2. A method as claimed in claim 1, wherein said applying a continuously applied bias includes applying a continuously applied bias of 180° out of phase by applying an AC voltage signal with a frequency less than 1 MHz via a transformer.

3. A method as claimed in claim 1, wherein said applying a continuously applied bias includes applying an AC voltage signal.

4. A method as claimed in claim 1, wherein said applying a continuously applied bias includes applying an AC voltage signal with a frequency greater than 1 kHz, via a transformer.

5. A method as claimed in claim 1, wherein said processing includes etching, deposition, implantation, and chemical modification at the surface of the substrate.

6. A method as claimed in claim 2, wherein the AC voltage signal includes a substantially equivalent voltage applied to the plurality of plates, the AC signal operable to increase ion energy and ion flux striking the substrate.

7. A method as claimed in claim 6, wherein the ion energy is greater than approximately 5 eV.

8. A method as claimed in claim 1, wherein the one of a plurality of plates is electrically grounded.

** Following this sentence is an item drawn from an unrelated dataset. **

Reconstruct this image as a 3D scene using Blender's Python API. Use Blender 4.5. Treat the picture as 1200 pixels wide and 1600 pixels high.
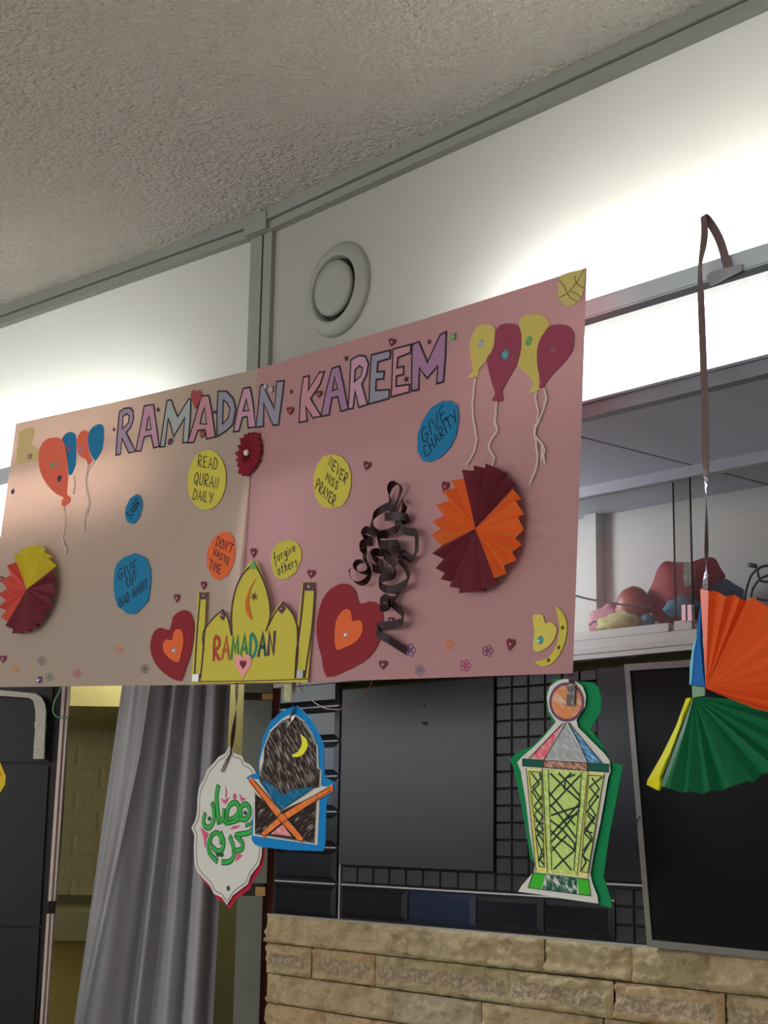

9. A method as claimed in claim 1, wherein said applying a continuously applied bias to the substrate, the continuously applied bias operable to increase an ion energy of the ions in the material by generating a substantially equivalent current of positive and negative ions at a surface of the substrate.

10. A method as claimed in claim 1, wherein said applying a continuously applied bias includes applying a DC signal to the plurality of plates.

11. A method as claimed in claim 1, wherein the one of a plurality of plates is negatively continuously applied biased and the other is positively continuously applied biased.

12. A method as claimed in claim 1, wherein the plurality of plates are substantially equidistant from the center of the ion-ion plasma.

13. A method as claimed in claim 1, wherein the plurality of plates include faces of an substantially equal area.

14. A method as claimed in claim 13, wherein the electrical grounding includes grounding a center tap of the signal source.

15. A method as claimed in claim 13, wherein the signal source includes a transformer.

16. A system for materials processing including a stage comprising a plurality of plates, said system comprising: an ion-ion plasma operable to be confined between the plurality of plates via a magnetic field;a power source; anda substrate of a material to be processed by applying a continuously applied bias to the substrate via said power source, and applying an electrical ground to the one of the plurality of plates, the continuously applied bias operable to increase ion energy of the ions in the material by generating an substantially equivalent current of positive and negative ions at a surface of the substrate, and employing the ions to process said substrate.

17. A system as claimed in claim 16, wherein the processing of said substrate includes etching, deposition, implantation, and chemical modification at the surface of the substrate.